8. The method as in claim 1, wherein the sound manipulation parameters are adjusted based on the situation or environment the listener.

9. The method as in claim 1, wherein the algorithms and parameters for sound modulation is improved based on Speech Enhancement quality scoring using a machine-learning procedure.

10. A system comprising:

computer data storage that contains at least one User Speech Enhancement Profile for processing of sound data;

a speech enhancement computer processor configured to identify a User Speech Enhancement Profile of a user to whom the sound data is intended for listening, manipulate the sound data with the identified user speech enhancement profile, and produce a corresponding manipulated sound output for providing to the user.

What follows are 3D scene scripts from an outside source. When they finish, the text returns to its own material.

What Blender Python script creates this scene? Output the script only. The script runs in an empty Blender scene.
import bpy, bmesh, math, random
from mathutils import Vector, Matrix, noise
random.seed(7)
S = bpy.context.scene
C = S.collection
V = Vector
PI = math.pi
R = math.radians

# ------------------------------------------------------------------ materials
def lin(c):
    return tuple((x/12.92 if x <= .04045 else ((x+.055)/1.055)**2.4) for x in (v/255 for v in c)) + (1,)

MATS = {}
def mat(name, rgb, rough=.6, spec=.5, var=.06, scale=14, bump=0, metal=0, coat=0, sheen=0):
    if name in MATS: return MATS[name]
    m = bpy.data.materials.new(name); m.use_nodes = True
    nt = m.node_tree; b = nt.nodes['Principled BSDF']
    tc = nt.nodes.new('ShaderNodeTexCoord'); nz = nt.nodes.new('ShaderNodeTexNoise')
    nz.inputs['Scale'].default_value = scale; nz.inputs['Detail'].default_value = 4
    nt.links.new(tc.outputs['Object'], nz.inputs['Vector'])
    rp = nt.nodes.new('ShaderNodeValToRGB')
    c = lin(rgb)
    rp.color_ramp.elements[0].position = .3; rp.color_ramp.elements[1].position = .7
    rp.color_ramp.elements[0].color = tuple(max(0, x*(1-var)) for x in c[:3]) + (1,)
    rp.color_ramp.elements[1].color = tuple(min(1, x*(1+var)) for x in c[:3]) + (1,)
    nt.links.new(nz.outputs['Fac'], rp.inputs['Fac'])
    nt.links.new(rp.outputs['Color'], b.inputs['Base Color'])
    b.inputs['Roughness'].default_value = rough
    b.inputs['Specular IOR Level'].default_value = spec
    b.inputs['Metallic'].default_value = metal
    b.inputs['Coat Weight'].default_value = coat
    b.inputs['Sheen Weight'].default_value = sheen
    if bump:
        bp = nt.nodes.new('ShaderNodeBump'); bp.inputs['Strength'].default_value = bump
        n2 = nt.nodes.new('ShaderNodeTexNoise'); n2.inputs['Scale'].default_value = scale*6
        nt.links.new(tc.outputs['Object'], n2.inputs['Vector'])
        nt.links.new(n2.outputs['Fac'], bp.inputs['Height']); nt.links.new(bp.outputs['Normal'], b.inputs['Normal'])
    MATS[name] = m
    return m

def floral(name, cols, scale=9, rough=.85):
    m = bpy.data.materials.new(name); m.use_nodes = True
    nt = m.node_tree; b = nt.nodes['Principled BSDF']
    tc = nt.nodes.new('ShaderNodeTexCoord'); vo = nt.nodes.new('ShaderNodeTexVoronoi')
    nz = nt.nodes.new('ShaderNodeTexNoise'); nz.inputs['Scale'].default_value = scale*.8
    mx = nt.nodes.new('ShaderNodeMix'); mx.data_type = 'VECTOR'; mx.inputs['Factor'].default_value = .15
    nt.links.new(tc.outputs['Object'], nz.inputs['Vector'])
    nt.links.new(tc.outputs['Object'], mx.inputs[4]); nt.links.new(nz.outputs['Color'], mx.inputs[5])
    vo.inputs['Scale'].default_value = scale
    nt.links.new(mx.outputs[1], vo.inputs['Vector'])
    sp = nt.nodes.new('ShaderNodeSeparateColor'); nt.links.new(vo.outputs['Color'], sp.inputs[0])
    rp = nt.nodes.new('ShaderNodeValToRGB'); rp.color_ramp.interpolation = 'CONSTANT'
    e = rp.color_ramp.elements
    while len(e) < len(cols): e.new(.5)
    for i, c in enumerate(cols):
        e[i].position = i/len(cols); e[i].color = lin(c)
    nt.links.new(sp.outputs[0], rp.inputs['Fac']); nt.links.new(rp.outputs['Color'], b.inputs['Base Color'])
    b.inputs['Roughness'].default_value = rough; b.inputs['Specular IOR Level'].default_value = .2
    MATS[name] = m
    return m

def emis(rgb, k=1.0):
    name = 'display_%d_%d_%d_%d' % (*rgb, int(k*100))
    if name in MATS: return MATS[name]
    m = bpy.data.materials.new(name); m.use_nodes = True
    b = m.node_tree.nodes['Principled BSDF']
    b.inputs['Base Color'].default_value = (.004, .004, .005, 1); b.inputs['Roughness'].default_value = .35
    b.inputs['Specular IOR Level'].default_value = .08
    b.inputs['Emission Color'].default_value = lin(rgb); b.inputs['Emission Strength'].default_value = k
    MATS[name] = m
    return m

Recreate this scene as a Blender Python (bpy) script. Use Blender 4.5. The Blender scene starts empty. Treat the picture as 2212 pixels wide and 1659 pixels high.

11. The system as in claim 10, wherein the speech enhancement computer processor is further configured to retrieve the identified user speech enhancement profile from the computer data storage based on identification data of the user.

12. The system as in claim 10, wherein the sound data manipulation occurs before the sound data is received or is stored on a sound producing device.

13. The system as in claim 10, wherein the sound data manipulation occurs before the sound data is reproduced on a sound producing device.

14. The system as in claim 10, wherein the sound data manipulation occurs to improve intelligibility and/or overall perceptual quality for the listener.

15. The system as in claim 10, wherein the sound manipulation parameters are adjusted based on the measured characteristics of the sound data to be manipulated.

16. The system as in claim 10, wherein the sound manipulation parameters are adjusted based on the devices receiving, transmitting or reproducing the sound for the listener.

17. The system as in claim 10, wherein the sound manipulation parameters are adjusted based on the situation or environment the listener.

18. The system as in claim 10, wherein the algorithms and parameters for sound modulation is improved based on Speech Enhancement quality scoring using a machine-learning procedure.